Wide attention will be devoted for the development of wind energy in Lithuania. The Ministry of Energy has revised and submitted to the Government the draft project of the Renewable Energy Resources Development Programme for 2016-2020, which will be more favourable to all electricity consumers and promote investment in the development of wind energy, informs LETA/ELTA.

Based on the draft programme, the installed generation capacity using wind energy should grow by another 250 MW next to the already planned boost of 500 MW. This would raise the total inland wind power farm capacity by up to one and a half times.

The Ministry of Energy has proposed to continue supporting wind energy developers but seeks for the support not to affect electricity consumers and not to increase electricity tariffs. The development of inland wind power plants would be promoted through supporting investment in wind farms. This could be done by allocating finances from the European Union structural funds administered by the Ministry of Energy once the planned measures are implemented and 2014-2020 EU fund investment programme is reviewed. After the revision of the programme it should be known how much money may be allotted for the investment in wind power plants.

“The development of renewable energy resources is a priority nearly all across the globe. We understand the importance of the issue and approve of the development of renewable energy resources. If there was an opportunity to support investment from the EU structural funds, we would facilitate conditions for wind energy developers but electricity tariffs for consumers would not grow,” said Lithuania’s Energy Minister Rokas Masiulis.
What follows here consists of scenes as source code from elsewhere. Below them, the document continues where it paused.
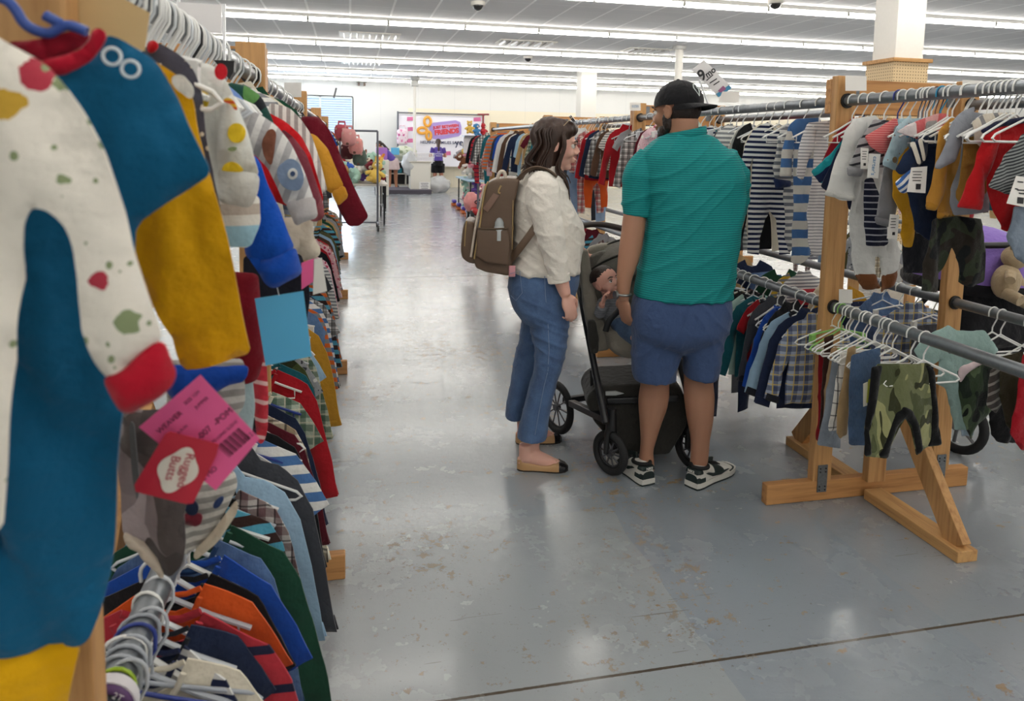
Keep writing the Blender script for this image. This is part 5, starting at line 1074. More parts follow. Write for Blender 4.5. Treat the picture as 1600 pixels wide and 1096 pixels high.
# polo
def polo_mat():
    t = NT('teal_striped_jersey', .75, 0, .25); v = t.uv(obj=True); x, y, z = t.xyz(v)
    w = t.math('ADD', z, t.math('MULTIPLY', t.noise(v, 3, 2), .02)); b = t.math('LESS_THAN', t.math('FRACT', t.math('MULTIPLY', w, 105)), .5)
    sp = t.noise(t.uv(80, 80, 500, obj=True), 1, 2); c = t.mix(b, lin('#0c8f8b'), lin('#075f6e')); c = t.mix(t.math('MULTIPLY', sp, .35), c, lin('#3cb4a8')); t.color(c)
    t.bump(t.noise(v, 18, 3), .012, .3); return t.m
mp_ = polo_mat(); q = MB()
put(q, loft([(207, 1050, 1096, .066), (215, 1036, 1113, .085), (225, 1018, 1128, .105), (238, 1005, 1143, .125), (255, 1001, 1154, .14), (290, 1008, 1161, .15), (330, 1012, 1160, .15), (370, 1008, 1154, .15), (410, 1001, 1148, .155), (440, 995, 1144, .16), (462, 991, 1141, .162)], DM, pw=2.4))
A = path([(PD(1018, 246, DM), .06), (PD(1003, 268, DM), .07), (PD(996, 300, DM), .066), (PD(993, 337, DM), .056)], 5); q.tube(A[0], A[1], 20)
A = path([(PD(1128, 246, DM+.02), .06), (PD(1143, 275, DM+.05), .068), (PD(1146, 305, DM+.09), .064), (PD(1146, 335, DM+.13), .058)], 5); q.tube(A[0], A[1], 20)
def polo_f(c, n):
    u = c.dot(E1); w = c.z
    a = noise.noise((u*4+w*7, (w-u*.8)*4, 3.1)); b = 1-2*abs(noise.noise((u*5+1, (w*1.0-u*.75)*13, 7.7))); g_ = 1-2*abs(noise.noise((u*14, w*5-u*9, 1.7)))
    return c+n*(.006*a+.0075*b*b*max(0, b)+.002*g_)
shirt = bake('polo_shirt', q, mp_, None, .006, 6, polo_f); attach(shirt, man)
cl = MB(); cc_ = PD(1072, 209, DM)
ringp = [cc_+E1*(.074*math.cos(a))+E2*(.074*math.sin(a))+EZ*(.016*math.cos(a)-.002) for a in np.linspace(0, 2*math.pi, 28, endpoint=False)]
cl.tube([p+(p-cc_).normalized()*.006 for p in ringp], (.0052, .019)*1 if False else [(.019, .006)]*28, 8, closed=True); 
co = cl.build('collar', mp_, None, True); attach(co, man)
# shorts
msh = fabric('solid', ('#41557c',), obj=True, name='slate_blue_twill'); q = MB()
put(q, loft([(450, 1000, 1134, .135), (462, 993, 1138, .15), (475, 989, 1141, .16), (500, 988, 1140, .165), (520, 990, 1134, .155), (535, 1004, 1120, .12), (548, 1030, 1098, .06)], DM, pw=2.5))
put(q, loft([(500, 989, 1064, .13), (530, 989, 1064, .115), (560, 989, 1060, .105), (580, 989, 1055, .1), (592, 991, 1053, .098)], DM+.01, pw=2.4))
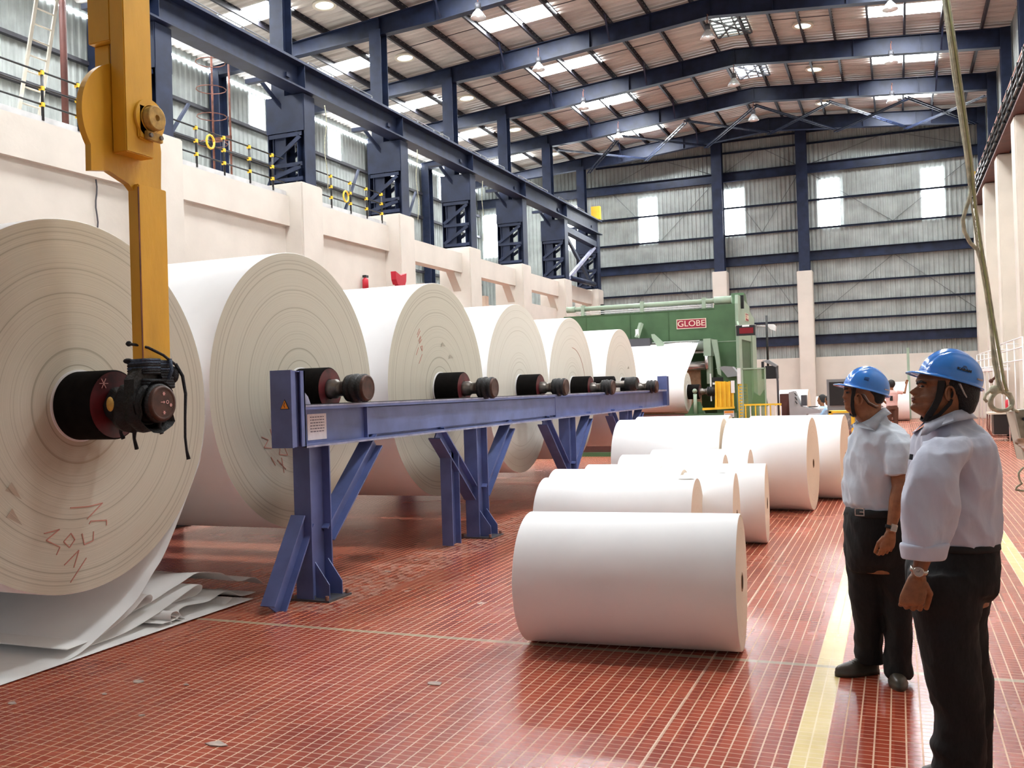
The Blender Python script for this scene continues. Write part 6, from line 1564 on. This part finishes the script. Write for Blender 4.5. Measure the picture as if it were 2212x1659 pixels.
figure('person', -1.62, 25.3, 2.7, 'seated person in a sky blue shirt beside the dark glazed cabinet', 'skyshirt', 'brownp', sit=True, arms=(((.2, .2, 1.15), (.42, .16, 1.12)), ((.2, .2, 1.15), (.42, .14, 1.12))))
for k, (x, y) in enumerate(((-1.83, 26.2), (-1.58, 25.3))):
    c = empty('operator_stool', (x, y, 0)); tag(c, 'dark operator stool under a seated person, %s' % ('farther one' if k == 0 else 'nearer one'), 'stool')
    MB().lathe([(.36, 0), (.36, .19), (.41, .19), (.41, 0)], 20, 'Z', (x, y, 0)).build('seat', 'black', c)
    MB().tube([(x, y, .05), (x, y, .37)], .03, 10).build('pedestal', 'steel', c)
    for a in range(5): MB().tube([(x, y, .06), (x + .24 * math.cos(a * 1.257), y + .24 * math.sin(a * 1.257), .02)], .018, 8).build('leg', 'steel', c)
pr = figure('person', 1.045, 5.80, 2.2, 'person mostly outside the right edge, only fingers holding the pendant box', 'skyshirt', 'brownp', arms=(((.05, .24, 1.12), (.1, .25, .9)), ((.18, .27, 1.18), (.385, .22, 1.275))))

# ------------------------------------------------------------------ light
w = bpy.data.worlds.new('daylight'); S.world = w; w.use_nodes = True
bg = w.node_tree.nodes['Background']; bg.inputs[0].default_value = (.86, .93, 1, 1); bg.inputs[1].default_value = .22
def area(name, loc, sx, sy, power, col=(1, 1, 1), rot=(0, 0, 0)):
    l = bpy.data.lights.new(name, 'AREA'); l.shape = 'RECTANGLE'; l.size = sx; l.size_y = sy; l.energy = power; l.color = col
    o = bpy.data.objects.new(name, l); COL.objects.link(o); o.location = loc; o.rotation_euler = rot
    return o
# daylight falling through every translucent roof sheet
for xa, xb in ((-17.45, -15.1), (-11.3, -9.05), (-.52, 1.58)):
    for y in FR:
        if y + 3.3 > YF: continue
        x = (xa + xb) / 2
        o = area('roof_daylight', (x, y + 2.81, rz(x) + .15), xb - xa, .8, 210 if xa > -17 else 90, (.95, .98, 1))
# added fill lamps that brighten the side bay
area('side_bay_fill', (-16.2, 33, 4.5), 4, 16, 500, (1, .98, .93))
area('side_bay_fill', (-16.2, 14, 11.2), 4, 16, 90, (1, 1, 1))

vs_ = S.view_settings
vs_.view_transform = 'Standard'; vs_.look = 'None'; vs_.gamma = 1; vs_.use_curve_mapping = False
vs_.exposure = 0.72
Upon receiving EU support for investment, wind farm developers would have to act under market conditions. Until now wind energy has been supported by guaranteeing a tariff for 12 years for which generated power is acquired. All electricity consumers pay for this because support for renewable energy is financed from the budget of public service obligations. Public service obligations are included in the final electricity price. In 2015 approximately EUR 63.7 million was allotted from the public service obligations budget for electricity generation using renewable electricity resources.